I use Meteor for some back end services.
The advantage being that I don’t have to mess around with getting DDP to work appropriately with vanilla node.
The disadvantage is that the meteor build takes a long time.
But I don’t think I’m gaining anything for it.
For back end services (things that aren’t serving web pages to users) is it still important to run the meteor build?
The disadvantage is that the meteor build takes a long time.
== define long time. We have large projects where build-time takes few seconds.
We run a build server on Azure.
2 core, about 150MB/s throughput on the hard drive
We also have an npm mirror running on the same box.
Our projects take anywhere from 4 - 7 minutes to build on that system.
It is much faster on my laptop but not practical.
A few seconds though - I’ve never experienced those speeds building for production
Apologies, you are referring to building the production bundle.
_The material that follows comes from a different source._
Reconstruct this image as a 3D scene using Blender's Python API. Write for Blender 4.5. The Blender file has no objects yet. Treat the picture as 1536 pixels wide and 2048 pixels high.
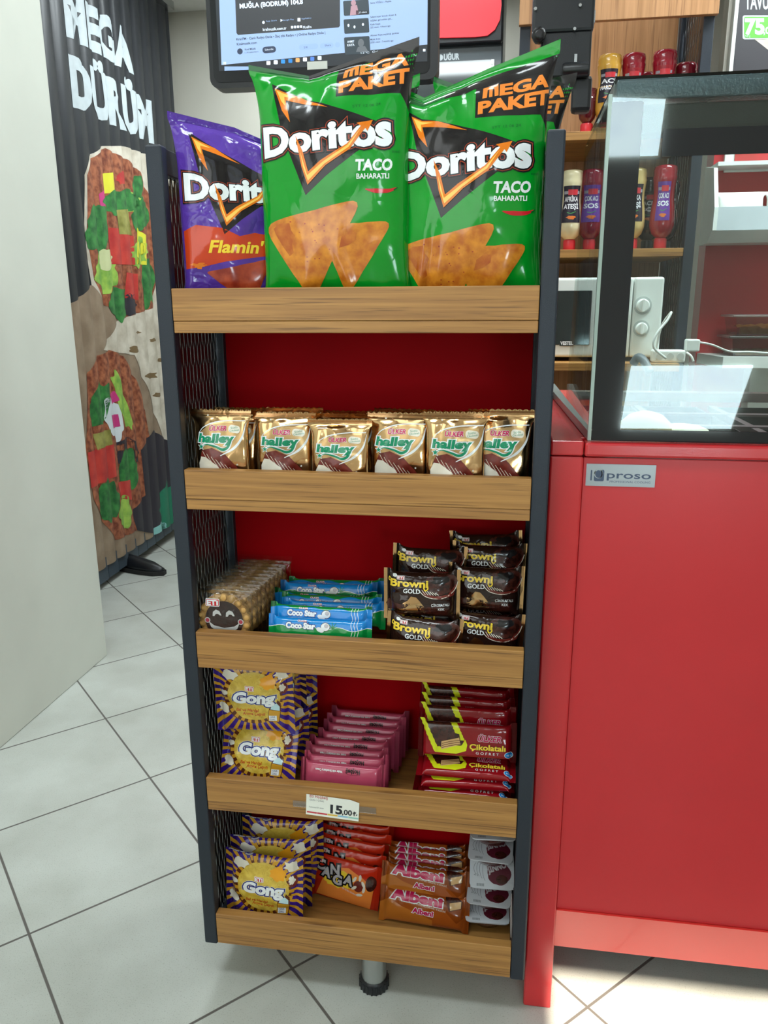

While I understand your concern, is it really that problematic to have I don’t know 5 min build-time for the production build ? Are you deploying that often ?
On a side-note have you ever tried pm2-meteor for deployments ?
Yes; we use to use pm2 but eventually started using docker and ansible.
A simple issue for example is that our Mac’s don’t care if we get the capitalisation wrong in the file paths. Whilst our linux containers do.
For a trivial issue like that I would waste quite a lot of time building for our test server before realising something is wrong almost immediately.
When I check the work my dev team has done, I want to be able to put it on the test server and see that it does what it should. Occasionally I find little issues and it can quickly turn into an hour long process, most of which is waiting for rebuilds.
Most large changes require our main server and 2 supporting services to be built.
A) It adds up really quickly
B) Our biggest project currently takes about 13 minutes to rebuild.
If most of that time building the supporting services is spent preparing the package so that it is more consumable for client browsers its completely wasted for me.
I have had a project where UAT was a big problem. Basically what we did there is we had a meteor process building in dev-mode from git.
Git Push -> Meteor killed -> Git pull -> Meteor started.
Unfortunatelly it takes time to build the production build, however different strategies may be much more efficient.